Open access was driven in part by anger at the greed, real or perceived, of commercial publishers who were seen to exploit tax-funded research and volunteer academic referees to generate profits. Scientists have embraced open access journals as an appealing alternative. But moving from subscription-based to author-pays economics does not abolish the potential for profit. Furthermore, profit does not necessarily go only into the pockets of the publisher. Professional societies and not-for-profit publishers feed income from their journals back into scientific communities—for example, by providing travel stipends for young researchers. A move to open access means that professional societies will require other funding sources for many of the scientific activities that they finance. Those open access journals that are subsidized face challenges when funding stops. One successful model uses the income from less selective open access journals to finance the highly selective ones.

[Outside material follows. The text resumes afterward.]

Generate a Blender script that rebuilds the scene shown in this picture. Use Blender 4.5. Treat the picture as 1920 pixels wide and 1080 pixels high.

At EMBO, a nonprofit organization with the mission to support top-level research in the life sciences, we publish four journals, two of which are open access. Converting the other two will have to await changes in funding options for open access fees. I believe that an overhaul of the financing of publishing is required. Research funders, intergovernmental agencies, or even governments may need to contemplate direct financing of the costs for open access publishing to minimize the risk of unintended detrimental consequences.

The economics of open access are crucial, but they should not dominate how we think about scientific publishing. We must protect the core principles of scientific publishing no matter what the model: the critical, independent scrutiny of scientific claims and long-term archiving of validated research.